Unsere neue Werkstatt war nicht mehr so komfortabel wie die Lehrwerkstatt I. Sie lag in einem älteren Gebäude und konnte nur über einige Ecken herum erreicht werden. Diese Werkstatt lag fast am anderen Ende des Betriebes und ich freute mich schon, dass ich beim oberen Anmarschweg vom Heim aus nicht mehr so weit laufen musste. Von dem Gebäude der Berufsausbildung aus waren es gute zehn Minuten weniger Fußweg durch den Betrieb.
In einem vor der Abteilung „Jagd“ liegenden Gebäude befanden sich nun unser Umkleide- und Waschraum, sodass wir zur Werkstatt immer über den Hof mussten. Aborte gab es in dieser Betriebsgegend mehrere. Auch zu diesen mussten wir über den Hof. So hatten wir immer ein wenig Gelegenheit zum Bummeln. Auch hier war der Umkleideraum außer der Umkleidezeit verschlossen. Wollte man aus irgend einem Grund außerhalb der Zeit in diesen Raum und an seinen Spind, musste man den dafür verantwortlichen Lehrausbilder aufsuchen und ihn bitten, den Raum und den betreffenden Schlüsselkasten für den Spind zu öffnen. Der Lehrausbilder war nicht immer leicht zu finden. Zu Arbeitsbeginn ließ er uns antreten, stellte die Anwesenheit fest und gab notwendige Anweisungen. Er war ein noch nicht so alter, aber mürrischer Mensch. Ihm machte es Spaß, uns zu triezen und auf jede mögliche Art seine Macht zu zeigen.

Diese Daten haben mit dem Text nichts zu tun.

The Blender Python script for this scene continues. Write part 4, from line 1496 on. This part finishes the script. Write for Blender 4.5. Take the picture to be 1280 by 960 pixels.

In der Abteilung „Jagd“ hatten wir zunächst drei Meister, die uns etwas zu sagen hatten. Da war der Meister Gerbig, dem die gesamte Abteilung unterstand. Für uns direkt waren die Meister Sturm und Baumgarten zuständig. Zu Baumgarten hatten wir bald mehr vertrauen als zu Sturm. Baumgarten erklärte uns die Möglichkeiten, um unsere Aufgaben besser zu erfüllen und zeigte erklärend, wie man die geforderte Qualität erreicht und ließ uns das gleich selbst machen. Sturm dagegen nahm uns das Werkstück aus der Hand und führte die notwendige Arbeit selbst aus. Oft konnten wir nur vermuten, was er machte. – Fast wie bei Gabriel in der Hobelei. Man musste durch Zusehen ergründen, was zu tun ist. Das man das vom Betrieb her nicht bemerkt hat, wundert mich noch heute.
War Baumgarten nur zugegen, gelang es uns, einzelne Arbeitsschritte schneller auszuführen, was bei Sturm nicht der Fall war. Mit Baumgarten konnten wir reden. Sturm sagte kaum einen Ton, es sei denn, wir hatten „gefrotzt“, wie er zu nicht gelungenen Arbeiten sagte. Einer der „frotzt“, war dann ein „Frotzer“. Sturm hatte außerdem die Angewohnheit, die Späne nicht abzubürsten, sondern abzupusten, was uns seit dem ersten Lehrjahr streng verboten worden war. Wir sagten das Baumgarten, doch der zuckte nur mit den Schultern. – Da stimmte etwas nicht, zwischen den beiden.